**Task**
Transcribe every line, keeping it exact.

** Start **

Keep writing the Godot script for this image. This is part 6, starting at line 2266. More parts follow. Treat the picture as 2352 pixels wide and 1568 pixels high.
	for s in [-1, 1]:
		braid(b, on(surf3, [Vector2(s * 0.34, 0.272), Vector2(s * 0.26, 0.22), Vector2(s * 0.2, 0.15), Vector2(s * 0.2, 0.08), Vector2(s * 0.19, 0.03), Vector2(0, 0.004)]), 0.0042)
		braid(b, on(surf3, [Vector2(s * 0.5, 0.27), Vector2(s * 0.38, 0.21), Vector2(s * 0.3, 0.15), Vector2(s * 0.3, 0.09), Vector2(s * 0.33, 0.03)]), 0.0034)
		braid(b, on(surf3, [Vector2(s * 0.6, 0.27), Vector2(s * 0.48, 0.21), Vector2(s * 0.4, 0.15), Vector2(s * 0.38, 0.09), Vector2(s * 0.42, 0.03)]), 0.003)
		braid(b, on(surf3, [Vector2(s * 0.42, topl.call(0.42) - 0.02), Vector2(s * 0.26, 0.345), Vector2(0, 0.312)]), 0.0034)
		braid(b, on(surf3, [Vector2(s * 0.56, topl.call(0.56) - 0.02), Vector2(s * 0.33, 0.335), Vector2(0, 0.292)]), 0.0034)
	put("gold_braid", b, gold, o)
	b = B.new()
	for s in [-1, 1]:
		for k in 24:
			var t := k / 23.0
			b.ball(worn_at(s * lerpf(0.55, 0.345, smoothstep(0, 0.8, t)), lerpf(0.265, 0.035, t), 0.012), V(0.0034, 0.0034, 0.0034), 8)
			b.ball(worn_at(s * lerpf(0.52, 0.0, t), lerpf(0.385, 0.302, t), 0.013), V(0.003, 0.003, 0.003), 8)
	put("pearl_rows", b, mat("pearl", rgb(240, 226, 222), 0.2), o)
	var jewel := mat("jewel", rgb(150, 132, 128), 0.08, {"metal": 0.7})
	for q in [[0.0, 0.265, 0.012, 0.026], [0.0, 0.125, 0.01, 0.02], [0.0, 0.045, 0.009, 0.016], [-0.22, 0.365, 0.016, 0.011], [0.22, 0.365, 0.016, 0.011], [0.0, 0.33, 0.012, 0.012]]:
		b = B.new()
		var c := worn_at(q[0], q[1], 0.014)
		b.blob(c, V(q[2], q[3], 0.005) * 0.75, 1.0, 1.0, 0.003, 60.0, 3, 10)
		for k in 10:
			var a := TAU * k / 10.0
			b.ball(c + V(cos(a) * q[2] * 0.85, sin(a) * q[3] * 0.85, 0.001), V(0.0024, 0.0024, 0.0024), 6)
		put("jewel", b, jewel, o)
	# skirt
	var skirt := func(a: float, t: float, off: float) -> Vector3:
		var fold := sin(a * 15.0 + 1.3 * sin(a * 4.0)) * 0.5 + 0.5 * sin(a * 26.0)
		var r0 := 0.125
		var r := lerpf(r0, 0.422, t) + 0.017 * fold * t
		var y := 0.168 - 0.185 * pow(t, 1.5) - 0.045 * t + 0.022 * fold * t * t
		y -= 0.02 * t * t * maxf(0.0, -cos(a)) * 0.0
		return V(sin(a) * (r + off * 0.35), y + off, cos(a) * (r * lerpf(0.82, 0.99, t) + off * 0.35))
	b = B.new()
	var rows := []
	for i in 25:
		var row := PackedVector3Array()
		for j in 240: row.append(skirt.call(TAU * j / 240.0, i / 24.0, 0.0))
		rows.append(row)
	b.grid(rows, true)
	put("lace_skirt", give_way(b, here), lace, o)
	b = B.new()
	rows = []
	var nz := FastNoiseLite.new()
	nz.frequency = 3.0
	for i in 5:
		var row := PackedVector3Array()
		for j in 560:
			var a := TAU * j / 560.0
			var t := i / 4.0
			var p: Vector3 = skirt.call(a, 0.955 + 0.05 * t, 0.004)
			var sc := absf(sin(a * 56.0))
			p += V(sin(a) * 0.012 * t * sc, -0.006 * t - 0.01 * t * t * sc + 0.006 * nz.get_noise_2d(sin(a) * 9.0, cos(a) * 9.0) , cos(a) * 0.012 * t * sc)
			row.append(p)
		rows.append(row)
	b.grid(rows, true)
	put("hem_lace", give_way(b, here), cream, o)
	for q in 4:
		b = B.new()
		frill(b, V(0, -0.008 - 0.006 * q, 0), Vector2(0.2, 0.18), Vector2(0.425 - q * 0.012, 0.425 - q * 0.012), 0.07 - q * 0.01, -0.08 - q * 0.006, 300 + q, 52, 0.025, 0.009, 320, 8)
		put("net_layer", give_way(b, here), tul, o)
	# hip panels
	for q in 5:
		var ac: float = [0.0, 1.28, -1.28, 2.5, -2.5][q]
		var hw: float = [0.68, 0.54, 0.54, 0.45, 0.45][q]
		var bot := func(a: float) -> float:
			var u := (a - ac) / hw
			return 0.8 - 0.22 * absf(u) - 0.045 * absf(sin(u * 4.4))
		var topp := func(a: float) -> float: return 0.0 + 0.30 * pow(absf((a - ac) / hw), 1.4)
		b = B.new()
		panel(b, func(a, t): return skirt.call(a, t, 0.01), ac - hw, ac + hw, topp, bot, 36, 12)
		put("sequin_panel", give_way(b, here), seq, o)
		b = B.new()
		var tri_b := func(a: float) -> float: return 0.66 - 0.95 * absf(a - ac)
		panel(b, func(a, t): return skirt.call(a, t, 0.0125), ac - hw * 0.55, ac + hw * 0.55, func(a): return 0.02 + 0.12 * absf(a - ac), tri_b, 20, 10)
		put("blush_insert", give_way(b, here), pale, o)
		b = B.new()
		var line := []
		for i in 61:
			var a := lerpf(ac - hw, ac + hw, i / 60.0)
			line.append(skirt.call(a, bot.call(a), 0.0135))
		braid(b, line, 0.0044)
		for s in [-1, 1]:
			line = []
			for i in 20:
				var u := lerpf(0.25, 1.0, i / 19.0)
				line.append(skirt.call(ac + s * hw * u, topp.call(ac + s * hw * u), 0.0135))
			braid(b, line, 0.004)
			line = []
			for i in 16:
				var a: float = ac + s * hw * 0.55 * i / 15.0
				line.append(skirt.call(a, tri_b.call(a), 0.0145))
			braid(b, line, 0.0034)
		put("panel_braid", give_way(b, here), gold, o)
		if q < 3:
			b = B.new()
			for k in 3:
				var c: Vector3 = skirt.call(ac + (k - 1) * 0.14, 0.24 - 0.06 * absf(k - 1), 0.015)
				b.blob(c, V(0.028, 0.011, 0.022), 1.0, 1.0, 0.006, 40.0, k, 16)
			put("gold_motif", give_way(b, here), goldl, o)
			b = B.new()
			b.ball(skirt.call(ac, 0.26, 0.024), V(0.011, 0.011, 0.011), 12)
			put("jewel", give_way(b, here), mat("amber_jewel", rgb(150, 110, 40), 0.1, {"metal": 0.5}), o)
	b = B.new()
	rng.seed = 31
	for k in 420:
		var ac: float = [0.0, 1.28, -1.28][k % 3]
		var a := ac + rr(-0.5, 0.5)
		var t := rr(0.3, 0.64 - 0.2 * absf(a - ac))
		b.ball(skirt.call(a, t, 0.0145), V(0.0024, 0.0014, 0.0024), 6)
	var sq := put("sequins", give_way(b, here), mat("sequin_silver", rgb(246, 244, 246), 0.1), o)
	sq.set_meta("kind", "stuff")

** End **

**In response**
Keep writing the Godot script for this image. This is part 6, starting at line 2266. More parts follow. Treat the picture as 2352 pixels wide and 1568 pixels high.
	for s in [-1, 1]:
		braid(b, on(surf3, [Vector2(s * 0.34, 0.272), Vector2(s * 0.26, 0.22), Vector2(s * 0.2, 0.15), Vector2(s * 0.2, 0.08), Vector2(s * 0.19, 0.03), Vector2(0, 0.004)]), 0.0042)
		braid(b, on(surf3, [Vector2(s * 0.5, 0.27), Vector2(s * 0.38, 0.21), Vector2(s * 0.3, 0.15), Vector2(s * 0.3, 0.09), Vector2(s * 0.33, 0.03)]), 0.0034)
		braid(b, on(surf3, [Vector2(s * 0.6, 0.27), Vector2(s * 0.48, 0.21), Vector2(s * 0.4, 0.15), Vector2(s * 0.38, 0.09), Vector2(s * 0.42, 0.03)]), 0.003)
		braid(b, on(surf3, [Vector2(s * 0.42, topl.call(0.42) - 0.02), Vector2(s * 0.26, 0.345), Vector2(0, 0.312)]), 0.0034)
		braid(b, on(surf3, [Vector2(s * 0.56, topl.call(0.56) - 0.02), Vector2(s * 0.33, 0.335), Vector2(0, 0.292)]), 0.0034)
	put("gold_braid", b, gold, o)
	b = B.new()
	for s in [-1, 1]:
		for k in 24:
			var t := k / 23.0
			b.ball(worn_at(s * lerpf(0.55, 0.345, smoothstep(0, 0.8, t)), lerpf(0.265, 0.035, t), 0.012), V(0.0034, 0.0034, 0.0034), 8)
			b.ball(worn_at(s * lerpf(0.52, 0.0, t), lerpf(0.385, 0.302, t), 0.013), V(0.003, 0.003, 0.003), 8)
	put("pearl_rows", b, mat("pearl", rgb(240, 226, 222), 0.2), o)
	var jewel := mat("jewel", rgb(150, 132, 128), 0.08, {"metal": 0.7})
	for q in [[0.0, 0.265, 0.012, 0.026], [0.0, 0.125, 0.01, 0.02], [0.0, 0.045, 0.009, 0.016], [-0.22, 0.365, 0.016, 0.011], [0.22, 0.365, 0.016, 0.011], [0.0, 0.33, 0.012, 0.012]]:
		b = B.new()
		var c := worn_at(q[0], q[1], 0.014)
		b.blob(c, V(q[2], q[3], 0.005) * 0.75, 1.0, 1.0, 0.003, 60.0, 3, 10)
		for k in 10:
			var a := TAU * k / 10.0
			b.ball(c + V(cos(a) * q[2] * 0.85, sin(a) * q[3] * 0.85, 0.001), V(0.0024, 0.0024, 0.0024), 6)
		put("jewel", b, jewel, o)
	# skirt
	var skirt := func(a: float, t: float, off: float) -> Vector3:
		var fold := sin(a * 15.0 + 1.3 * sin(a * 4.0)) * 0.5 + 0.5 * sin(a * 26.0)
		var r0 := 0.125
		var r := lerpf(r0, 0.422, t) + 0.017 * fold * t
		var y := 0.168 - 0.185 * pow(t, 1.5) - 0.045 * t + 0.022 * fold * t * t
		y -= 0.02 * t * t * maxf(0.0, -cos(a)) * 0.0
		return V(sin(a) * (r + off * 0.35), y + off, cos(a) * (r * lerpf(0.82, 0.99, t) + off * 0.35))
	b = B.new()
	var rows := []
	for i in 25:
		var row := PackedVector3Array()
		for j in 240: row.append(skirt.call(TAU * j / 240.0, i / 24.0, 0.0))
		rows.append(row)
	b.grid(rows, true)
	put("lace_skirt", give_way(b, here), lace, o)
	b = B.new()
	rows = []
	var nz := FastNoiseLite.new()
	nz.frequency = 3.0
	for i in 5:
		var row := PackedVector3Array()
		for j in 560:
			var a := TAU * j / 560.0
			var t := i / 4.0
			var p: Vector3 = skirt.call(a, 0.955 + 0.05 * t, 0.004)
			var sc := absf(sin(a * 56.0))
			p += V(sin(a) * 0.012 * t * sc, -0.006 * t - 0.01 * t * t * sc + 0.006 * nz.get_noise_2d(sin(a) * 9.0, cos(a) * 9.0) , cos(a) * 0.012 * t * sc)
			row.append(p)
		rows.append(row)
	b.grid(rows, true)
	put("hem_lace", give_way(b, here), cream, o)
	for q in 4:
		b = B.new()
		frill(b, V(0, -0.008 - 0.006 * q, 0), Vector2(0.2, 0.18), Vector2(0.425 - q * 0.012, 0.425 - q * 0.012), 0.07 - q * 0.01, -0.08 - q * 0.006, 300 + q, 52, 0.025, 0.009, 320, 8)
		put("net_layer", give_way(b, here), tul, o)
	# hip panels
	for q in 5:
		var ac: float = [0.0, 1.28, -1.28, 2.5, -2.5][q]
		var hw: float = [0.68, 0.54, 0.54, 0.45, 0.45][q]
		var bot := func(a: float) -> float:
			var u := (a - ac) / hw
			return 0.8 - 0.22 * absf(u) - 0.045 * absf(sin(u * 4.4))
		var topp := func(a: float) -> float: return 0.0 + 0.30 * pow(absf((a - ac) / hw), 1.4)
		b = B.new()
		panel(b, func(a, t): return skirt.call(a, t, 0.01), ac - hw, ac + hw, topp, bot, 36, 12)
		put("sequin_panel", give_way(b, here), seq, o)
		b = B.new()
		var tri_b := func(a: float) -> float: return 0.66 - 0.95 * absf(a - ac)
		panel(b, func(a, t): return skirt.call(a, t, 0.0125), ac - hw * 0.55, ac + hw * 0.55, func(a): return 0.02 + 0.12 * absf(a - ac), tri_b, 20, 10)
		put("blush_insert", give_way(b, here), pale, o)
		b = B.new()
		var line := []
		for i in 61:
			var a := lerpf(ac - hw, ac + hw, i / 60.0)
			line.append(skirt.call(a, bot.call(a), 0.0135))
		braid(b, line, 0.0044)
		for s in [-1, 1]:
			line = []
			for i in 20:
				var u := lerpf(0.25, 1.0, i / 19.0)
				line.append(skirt.call(ac + s * hw * u, topp.call(ac + s * hw * u), 0.0135))
			braid(b, line, 0.004)
			line = []
			for i in 16:
				var a: float = ac + s * hw * 0.55 * i / 15.0
				line.append(skirt.call(a, tri_b.call(a), 0.0145))
			braid(b, line, 0.0034)
		put("panel_braid", give_way(b, here), gold, o)
		if q < 3:
			b = B.new()
			for k in 3:
				var c: Vector3 = skirt.call(ac + (k - 1) * 0.14, 0.24 - 0.06 * absf(k - 1), 0.015)
				b.blob(c, V(0.028, 0.011, 0.022), 1.0, 1.0, 0.006, 40.0, k, 16)
			put("gold_motif", give_way(b, here), goldl, o)
			b = B.new()
			b.ball(skirt.call(ac, 0.26, 0.024), V(0.011, 0.011, 0.011), 12)
			put("jewel", give_way(b, here), mat("amber_jewel", rgb(150, 110, 40), 0.1, {"metal": 0.5}), o)
	b = B.new()
	rng.seed = 31
	for k in 420:
		var ac: float = [0.0, 1.28, -1.28][k % 3]
		var a := ac + rr(-0.5, 0.5)
		var t := rr(0.3, 0.64 - 0.2 * absf(a - ac))
		b.ball(skirt.call(a, t, 0.0145), V(0.0024, 0.0014, 0.0024), 6)
	var sq := put("sequins", give_way(b, here), mat("sequin_silver", rgb(246, 244, 246), 0.1), o)
	sq.set_meta("kind", "stuff")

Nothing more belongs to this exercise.